Exploitation sexuelle : Les garçons plus touchés 
Entre le marteau et l'enclume, les garçons victimes subissent les abus sexuels et la pression sociale

Plus de la moitié des victimes d’exploitation sexuelle au Maroc sont des garçons et la pauvreté extrême reste le principal facteur de risque… Ce sont  les révélations d’une nouvelle enquête réalisée par l’association « Meilleur Avenir pour nos enfants » en collaboration avec ECPAT international.



Contrairement à ce que l’on peut croire, les garçons sont les victimes privilégiées des abus sexuels au Maroc. C’est ce que vient de révéler une enquête choc réalisée par l’Association Meilleur Avenir pour nos enfants (AMANE) en collaboration avec l’ONG ECPAT International.

Cette étude menée auprès des travailleurs sociaux de première ligne en lien avec des enfants victimes de violences sexuelles au Maroc nous apprend que 54% des dossiers d’exploitation et d’abus sexuels touche des garçons. Pire encore, les garçonnets âgés de 6 à 10 ans sont les plus touchés par la violence sexuelle. D’après les résultats de l’enquête, 40% des garçons de cette tranche d’âge avaient été exposés plus souvent à ce type d’abus et plus encore que les garçons des autres groupes d'âge.

Formes d’exploitation

Concernant les formes d’exploitation les plus répandues, les travailleurs sociaux ont indiqué que le matériel sexuel auto-généré et réalisé à des fins de trafic reste la forme les plus courante, que les victimes soit des garçons ou des filles. 19% du total des travailleurs sociaux interrogés ont indiqué avoir eu à traiter des cas où des garçons avaient généré et partagé des images et/ou des vidéos sexuelles d'eux-mêmes. Tandis que 17% de ces travailleurs avaient géré des cas de garçons victimes de traite à des fins sexuelles.

Quant à la contrepartie de cette exploitation sexuelle des garçons, l'argent vient en tête dans 47% des cas, la sécurité (15%), des biens (15%), un abri (6%) et autres (18%).

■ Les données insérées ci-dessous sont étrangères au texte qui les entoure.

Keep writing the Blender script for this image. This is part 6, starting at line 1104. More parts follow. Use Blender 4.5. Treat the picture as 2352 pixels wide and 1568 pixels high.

Concernant le profil des exploitants sexuels, l’enquête révèle qu’ils sont principalement des hommes (67%). Ceci même si des femmes sont également signalées (33%). La majorité de ces délinquants sexuels sont de nationalité marocaine (63% dans le cas des garçons victimes et 70% dans le cas des filles).

Le loup est dans bergerie

Autre fait choquant révélé par cette étude de terrain : Les garçons sont souvent agressés sexuellement par des proches. Les grands auteurs d'exploitation et d'abus sexuels sont des membres de la communauté âgés de plus de 18 ans (47%), des amis de la famille (36%), des membres de la famille âgés de plus de 18 ans (36%), un parent/beau-parent (31%) ou une personne en position d’autorité (25%).

Tentant d'identifier les principaux facteurs prédisposant les garçons à l'exploitation et aux abus sexuels, l’enquête pointe du doigt la vulnérabilité socio-économique. Ainsi 58% des travailleurs sociaux indiquent que l'extrême pauvreté était le principal facteur de risque d'exploitation sexuelle des garçons. Viennent ensuite, le fait de vivre, de travailler ou de passer du temps dans la rue (36%), l'abandon scolaire (31%), la migration des familles (28%) et la migration des garçons pour le travail (17%).

L’omerta

Lorsqu'ils ont été interrogés sur les facteurs de risque liés au contexte culturel : 81% des travailleurs ont laissé entendre que le tabou entourant les organes sexuels et la sexualité aggravait la vulnérabilité des garçons à l'exploitation sexuelle. Ceci contribuait à passer les crimes sexuels sous silence. La stigmatisation et la honte auxquelles les victimes sont souvent confrontées (64 %) aggravent la situation sans parler des croyances des normes sociales selon lesquelles les garçons sont forts, non vulnérables et capables de se protéger eux-mêmes (44 %). La masculinité devient ainsi une source de pression et un frein à la dénonciation des crimes sexuels. Le garçon victime s'identifiant comme hétérosexuel se tait par crainte d’être perçu par les autres comme homosexuel (17 %).

Réalisée en 2021 dans le cadre de l’Initiative mondiale pour les garçons, cette enquête s'est basée sur une revue documentaire et une recherche primaire sur le terrain auprès de 36 travailleurs sociaux. L'Initiative mondiale pour les garçons a permis en effet de réaliser des rapports d’analyse dans 10 pays à savoir la Belgique, la Bolivie, la Gambie, l’Hongrie, l’Inde, le Maroc, le Pakistan, le Sri Lanka, la Corée du Sud et le Thaïlande.